How it works
A single sentence: GBP/EUR → USDC on Base → BRL via PIX, with a Privy wallet holding the USDC and Bridge doing every fiat leg.
The full round-trip
The four moving pieces
| Piece | Owned by | Purpose |
|---|---|---|
| Privy embedded wallet | User | Signs on-chain USDC transfers. Non-custodial. GrinGo can't move funds. |
| Bridge virtual account | Bridge | UK sort-code / EU IBAN in the user's name. GBP/EUR arriving there auto-mints as USDC into the user's Privy wallet. |
| Bridge liquidation address | Bridge | A one-shot on-chain address for each PIX payment or withdrawal. USDC sent to it auto-off-ramps to BRL/GBP/EUR fiat. |
| GrinGo API | GrinGo | Stateless orchestrator: creates Bridge entities, verifies Privy JWTs, records ledger rows, processes webhooks. |
Why USDC on Base
- Base: L2 on Ethereum with cheap gas (~$0.001 per USDC transfer at current prices) and full Privy paymaster support.
- USDC: Regulated stablecoin, direct Bridge support in both directions.
- Invisible to users: All UI is in USD; the underlying token is an implementation detail.
Why liquidation addresses (not an operational wallet)
The architecturally important choice. See architecture/liquidation-addresses for the deep dive; the short version:
- GrinGo does not run a USDC operational wallet.
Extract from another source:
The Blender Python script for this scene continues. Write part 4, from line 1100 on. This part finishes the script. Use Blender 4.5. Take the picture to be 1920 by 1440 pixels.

- Every PIX payment gets its own Bridge liquidation address, created just-in-time via
POST /v0/customers/{id}/liquidation_addresses. - The user's Privy wallet sends USDC directly to that address; Bridge auto-drains it to fiat.
- No
POST /v0/transferscalls, no float, no key rotation, no incident risk from a custodial pool.